*What the exercise asks*: Copy the data exactly; pictures stay out of the copy.

*Supplied information*:
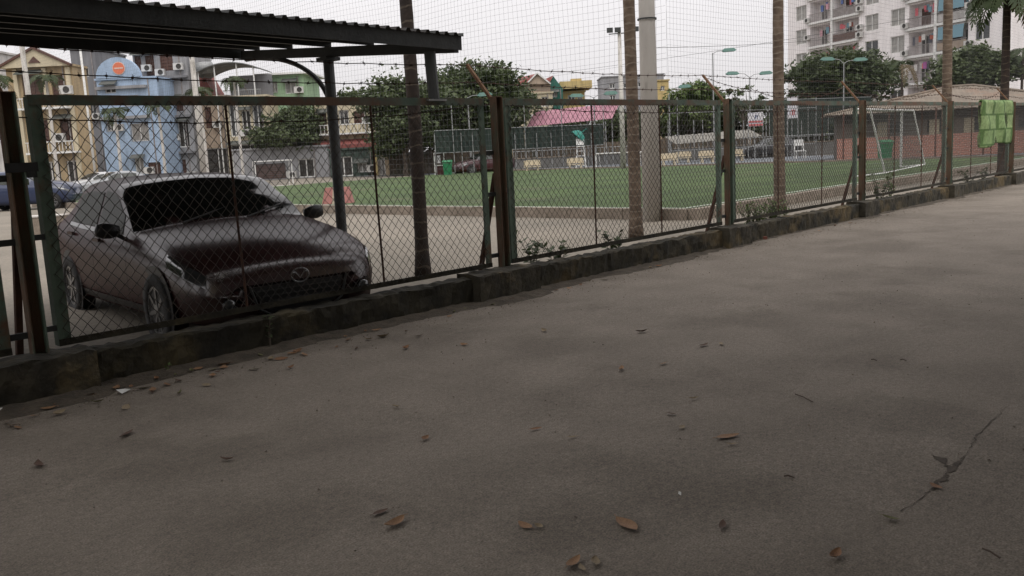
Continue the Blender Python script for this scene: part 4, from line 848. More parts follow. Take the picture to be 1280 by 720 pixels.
t, w, h, lc = house('cream terrace house with rounded sheet canopy on its roof', 286, 340, 122, 84, 'cream', [(292, 130, 304, 170, 'pane'), (307, 138, 318, 170, 'dark'), (321, 132, 334, 172, 'pane'), (290, 180, 338, 226, 'dark')])
x0, x1 = lc(252, 0)[0], lc(334, 0)[0]; zr0 = lc(0, 92)[1]; cp = []
for i in range(13): f = i/12; cp.append((x0+(x1-x0)*f, zr0+.8*math.sin(math.pi*f)**.8+.35*f))
q = MB()
for j in (0, 1): q.v += [(x, -.4+j*5, z) for x, z in cp]
q.f = [(i, i+1, 13+i+1, 13+i) for i in range(12)]; r = q.build('canopy_roof', M['awn0'], t); md = r.modifiers.new('thickness', 'SOLIDIFY'); md.thickness = .08
for i in (1, 4, 8, 11):
    zb_ = h if cp[i][0] > 0 else 0; MB().tube([(cp[i][0], -.1, zb_), (cp[i][0], -.1, cp[i][1])], .06, 6).build('canopy_post', M['white'], t)
MB().b2(0, 2.5, h+.17, w, 2.7, h+2.2).build('terrace_wall', W['grey'], t); rail_part(t, lc, 287, 334, 113, 121, .0, 'steel', False, 20)
tk = MB().lathe([(.001, -.9), (.5, -.85), (.55, 0), (.5, .85), (.001, .9)], n=14).build('water_tank', M['steel'], t, (lc(261, 0)[0], 1.0, lc(0, 82)[1]), smooth=True); tk.rotation_euler = (0, math.pi/2, 0)
t, w, h, lc = house('light green house with white flat roof right of the terrace house', 334, 388, 97, 88, 'green', [(347, 103, 355, 116, 'curtain'), (364, 104, 378, 118, 'curtain'), (342, 140, 372, 178, 'dark'), (378, 140, 386, 178, 'dark')])
MB().b2(-.4, -.6, h+.17, w+.8, 7, h+.34).build('roof_slab', M['white'], t); rail_part(t, lc, 336, 386, 170, 182, 1.0)
t, w, h, lc = house('cream house with balcony above the dark green garage', 398, 470, 126, 80, 'cream', [(404, 140, 412, 165, 'shutter'), (428, 138, 440, 156, 'pane'), (446, 140, 462, 156, 'shutter')])
rail_part(t, lc, 404, 468, 156, 166, .8); MB().bar((-.3, -1.2, lc(0, 183)[1]), (w+.4, -1.2, lc(0, 183)[1]), .2, .35).build('tiled_edge', M['redroof'], t); MB().add([(-.3, -1.2, lc(0, 182)[1]), (w+.4, -1.2, lc(0, 182)[1]), (w+.4, 0, lc(0, 174)[1]), (-.3, 0, lc(0, 174)[1])], [(0, 1, 2, 3)]).build('lean_to_roof', M['redroof'], t)
t, w, h, lc = house('dark green garage below the cream balcony house', 412, 472, 187, 74, 'dgreen', [(418, 195, 440, 226, 'dark'), (446, 204, 458, 216, 'curtain')], 3)
t, w, h, lc = house('small yellow gatehouse right of the dark green garage', 469, 484, 188, 72, 'yellow', [(472, 196, 481, 222, 'curtain')], 3)
t, w, h, lc = house('low grey shed with brown doors left of the dark green garage', 292, 410, 186, 78, 'grey2', [(318, 204, 356, 232, 'shutter'), (372, 200, 392, 228, 'dark')], 4)
t, w, h, lc = house('cream house with red gable roof above the pink awning', 650, 694, 118, 98, 'cream', [(664, 122, 672, 132, 'dark'), (680, 122, 689, 134, 'dark'), (655, 138, 664, 150, 'shutter'), (672, 138, 684, 152, 'pane')])
xr0, xr1 = lc(646, 0)[0], lc(676, 0)[0]; ze, zt = lc(0, 106)[1], lc(0, 96)[1]
MB().add([(lc(645, 0)[0], -.4, ze-.1), (lc(662, 0)[0], -.7, ze), (lc(676, 0)[0], -.7, zt+.2), (lc(652, 0)[0], 3, zt+.1)], [(0, 1, 2, 3)]).build('roof', M['redroof'], t)
MB().prism([(lc(662, 0)[0], ze), (lc(692, 0)[0], ze-.1), (lc(676, 0)[0], zt+.2)], -.5, 3).build('gable', W['peach'], t)
for A, B in ((662, 676), (676, 692)): MB().bar((lc(A, 0)[0], -.6, ze if A == 662 else zt+.25), (lc(B, 0)[0], -.6, zt+.25 if B == 676 else ze-.1), .3, .14).build('bargeboard', M['white'], t)
MB().b2(lc(652, 0)[0], -.01, h, lc(692, 0)[0], 3, ze).build('upper_wall', W['peach'], t)
t, w, h, lc = house('dark teal gable house right of the red gabled house', 687, 707, 112, 100, 'teal', [(694, 116, 700, 122, 'curtain')], 6, flat=False)
MB().prism([(0, h), (w, h), (lc(696, 0)[0], lc(0, 96)[1])], 0, 5).build('gable', W['teal'], t); MB().add([(-.9, 1, h+.9), (0, -.2, h), (lc(696, 0)[0], -.2, lc(0, 96)[1]+.05), (lc(688, 0)[0], 4, lc(0, 96)[1])], [(0, 1, 2, 3)]).build('roof', M['redroof'], t)
t, w, h, lc = house('yellow house with projecting top parapet right of the teal gable', 707, 734, 116, 102, 'yellow', [(713, 119, 722, 127, 'pane'), (725, 119, 731, 127, 'dark')])
MB().b2(-.35, -1.2, lc(0, 112)[1], w+.75, 4, lc(0, 103)[1]).build('parapet', W['yellow'], t); MB().b2(1, .4, lc(0, 103)[1], 2.2, 1.6, lc(0, 99)[1]).build('stair_head', W['yellow'], t)
t, w, h, lc = house('plain grey block far behind the floodlight pole', 756, 832, 96, 130, 'grey2', [(765, 104, 772, 110, 'pane'), (782, 104, 789, 110, 'pane'), (765, 118, 772, 125, 'pane'), (800, 104, 807, 110, 'pane')])
t, w, h, lc = house('pale yellow house behind the bright green tree', 824, 838, 102, 110, 'yellow', [(828, 108, 833, 114, 'pane')])
t, w, h, lc = house('tan house half hidden behind the third fence post', 868, 900, 112, 110, 'beige', [(890, 117, 896, 124, 'dark')])
# boundary wall and planting behind the courts
M['bwall'] = mat('boundary_wall', (.075, .058, .042), (.125, .095, .066), 1.2, .95, .4, 8, c3=(.06, .06, .04), s3=.8)
def bound(label, x0, x1, d0, d1, h):
    a, c = base(x0, d0), base(x1, d1); o = c-a; t = thing('boundary_wall', label, 'wall', a); n = 7
    for i in range(n): MB().bar((o*(i/n)).to_tuple()[:2]+(h/2,), (o*((i+.97)/n)).to_tuple()[:2]+(h/2,), .2, h).build('wall_panel', M['bwall'], t)
    for i in range(n+1): MB().box(o.x*i/n, o.y*i/n, h/2+.06, .3, .3, h+.12, FACE).build('pillar', W['tan'] if i % 3 == 0 else W['kdark'], t)
bound('stained brown boundary wall behind the benches and the green screen', 484, 835, 70, 74, 1.75)
bound('stained brown boundary wall behind the pale canopy and the lane', 825, 1075, 76, 82, 1.9)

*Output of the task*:
Continue the Blender Python script for this scene: part 4, from line 848. More parts follow. Take the picture to be 1280 by 720 pixels.
t, w, h, lc = house('cream terrace house with rounded sheet canopy on its roof', 286, 340, 122, 84, 'cream', [(292, 130, 304, 170, 'pane'), (307, 138, 318, 170, 'dark'), (321, 132, 334, 172, 'pane'), (290, 180, 338, 226, 'dark')])
x0, x1 = lc(252, 0)[0], lc(334, 0)[0]; zr0 = lc(0, 92)[1]; cp = []
for i in range(13): f = i/12; cp.append((x0+(x1-x0)*f, zr0+.8*math.sin(math.pi*f)**.8+.35*f))
q = MB()
for j in (0, 1): q.v += [(x, -.4+j*5, z) for x, z in cp]
q.f = [(i, i+1, 13+i+1, 13+i) for i in range(12)]; r = q.build('canopy_roof', M['awn0'], t); md = r.modifiers.new('thickness', 'SOLIDIFY'); md.thickness = .08
for i in (1, 4, 8, 11):
    zb_ = h if cp[i][0] > 0 else 0; MB().tube([(cp[i][0], -.1, zb_), (cp[i][0], -.1, cp[i][1])], .06, 6).build('canopy_post', M['white'], t)
MB().b2(0, 2.5, h+.17, w, 2.7, h+2.2).build('terrace_wall', W['grey'], t); rail_part(t, lc, 287, 334, 113, 121, .0, 'steel', False, 20)
tk = MB().lathe([(.001, -.9), (.5, -.85), (.55, 0), (.5, .85), (.001, .9)], n=14).build('water_tank', M['steel'], t, (lc(261, 0)[0], 1.0, lc(0, 82)[1]), smooth=True); tk.rotation_euler = (0, math.pi/2, 0)
t, w, h, lc = house('light green house with white flat roof right of the terrace house', 334, 388, 97, 88, 'green', [(347, 103, 355, 116, 'curtain'), (364, 104, 378, 118, 'curtain'), (342, 140, 372, 178, 'dark'), (378, 140, 386, 178, 'dark')])
MB().b2(-.4, -.6, h+.17, w+.8, 7, h+.34).build('roof_slab', M['white'], t); rail_part(t, lc, 336, 386, 170, 182, 1.0)
t, w, h, lc = house('cream house with balcony above the dark green garage', 398, 470, 126, 80, 'cream', [(404, 140, 412, 165, 'shutter'), (428, 138, 440, 156, 'pane'), (446, 140, 462, 156, 'shutter')])
rail_part(t, lc, 404, 468, 156, 166, .8); MB().bar((-.3, -1.2, lc(0, 183)[1]), (w+.4, -1.2, lc(0, 183)[1]), .2, .35).build('tiled_edge', M['redroof'], t); MB().add([(-.3, -1.2, lc(0, 182)[1]), (w+.4, -1.2, lc(0, 182)[1]), (w+.4, 0, lc(0, 174)[1]), (-.3, 0, lc(0, 174)[1])], [(0, 1, 2, 3)]).build('lean_to_roof', M['redroof'], t)
t, w, h, lc = house('dark green garage below the cream balcony house', 412, 472, 187, 74, 'dgreen', [(418, 195, 440, 226, 'dark'), (446, 204, 458, 216, 'curtain')], 3)
t, w, h, lc = house('small yellow gatehouse right of the dark green garage', 469, 484, 188, 72, 'yellow', [(472, 196, 481, 222, 'curtain')], 3)
t, w, h, lc = house('low grey shed with brown doors left of the dark green garage', 292, 410, 186, 78, 'grey2', [(318, 204, 356, 232, 'shutter'), (372, 200, 392, 228, 'dark')], 4)
t, w, h, lc = house('cream house with red gable roof above the pink awning', 650, 694, 118, 98, 'cream', [(664, 122, 672, 132, 'dark'), (680, 122, 689, 134, 'dark'), (655, 138, 664, 150, 'shutter'), (672, 138, 684, 152, 'pane')])
xr0, xr1 = lc(646, 0)[0], lc(676, 0)[0]; ze, zt = lc(0, 106)[1], lc(0, 96)[1]
MB().add([(lc(645, 0)[0], -.4, ze-.1), (lc(662, 0)[0], -.7, ze), (lc(676, 0)[0], -.7, zt+.2), (lc(652, 0)[0], 3, zt+.1)], [(0, 1, 2, 3)]).build('roof', M['redroof'], t)
MB().prism([(lc(662, 0)[0], ze), (lc(692, 0)[0], ze-.1), (lc(676, 0)[0], zt+.2)], -.5, 3).build('gable', W['peach'], t)
for A, B in ((662, 676), (676, 692)): MB().bar((lc(A, 0)[0], -.6, ze if A == 662 else zt+.25), (lc(B, 0)[0], -.6, zt+.25 if B == 676 else ze-.1), .3, .14).build('bargeboard', M['white'], t)
MB().b2(lc(652, 0)[0], -.01, h, lc(692, 0)[0], 3, ze).build('upper_wall', W['peach'], t)
t, w, h, lc = house('dark teal gable house right of the red gabled house', 687, 707, 112, 100, 'teal', [(694, 116, 700, 122, 'curtain')], 6, flat=False)
MB().prism([(0, h), (w, h), (lc(696, 0)[0], lc(0, 96)[1])], 0, 5).build('gable', W['teal'], t); MB().add([(-.9, 1, h+.9), (0, -.2, h), (lc(696, 0)[0], -.2, lc(0, 96)[1]+.05), (lc(688, 0)[0], 4, lc(0, 96)[1])], [(0, 1, 2, 3)]).build('roof', M['redroof'], t)
t, w, h, lc = house('yellow house with projecting top parapet right of the teal gable', 707, 734, 116, 102, 'yellow', [(713, 119, 722, 127, 'pane'), (725, 119, 731, 127, 'dark')])
MB().b2(-.35, -1.2, lc(0, 112)[1], w+.75, 4, lc(0, 103)[1]).build('parapet', W['yellow'], t); MB().b2(1, .4, lc(0, 103)[1], 2.2, 1.6, lc(0, 99)[1]).build('stair_head', W['yellow'], t)
t, w, h, lc = house('plain grey block far behind the floodlight pole', 756, 832, 96, 130, 'grey2', [(765, 104, 772, 110, 'pane'), (782, 104, 789, 110, 'pane'), (765, 118, 772, 125, 'pane'), (800, 104, 807, 110, 'pane')])
t, w, h, lc = house('pale yellow house behind the bright green tree', 824, 838, 102, 110, 'yellow', [(828, 108, 833, 114, 'pane')])
t, w, h, lc = house('tan house half hidden behind the third fence post', 868, 900, 112, 110, 'beige', [(890, 117, 896, 124, 'dark')])
# boundary wall and planting behind the courts
M['bwall'] = mat('boundary_wall', (.075, .058, .042), (.125, .095, .066), 1.2, .95, .4, 8, c3=(.06, .06, .04), s3=.8)
def bound(label, x0, x1, d0, d1, h):
    a, c = base(x0, d0), base(x1, d1); o = c-a; t = thing('boundary_wall', label, 'wall', a); n = 7
    for i in range(n): MB().bar((o*(i/n)).to_tuple()[:2]+(h/2,), (o*((i+.97)/n)).to_tuple()[:2]+(h/2,), .2, h).build('wall_panel', M['bwall'], t)
    for i in range(n+1): MB().box(o.x*i/n, o.y*i/n, h/2+.06, .3, .3, h+.12, FACE).build('pillar', W['tan'] if i % 3 == 0 else W['kdark'], t)
bound('stained brown boundary wall behind the benches and the green screen', 484, 835, 70, 74, 1.75)
bound('stained brown boundary wall behind the pale canopy and the lane', 825, 1075, 76, 82, 1.9)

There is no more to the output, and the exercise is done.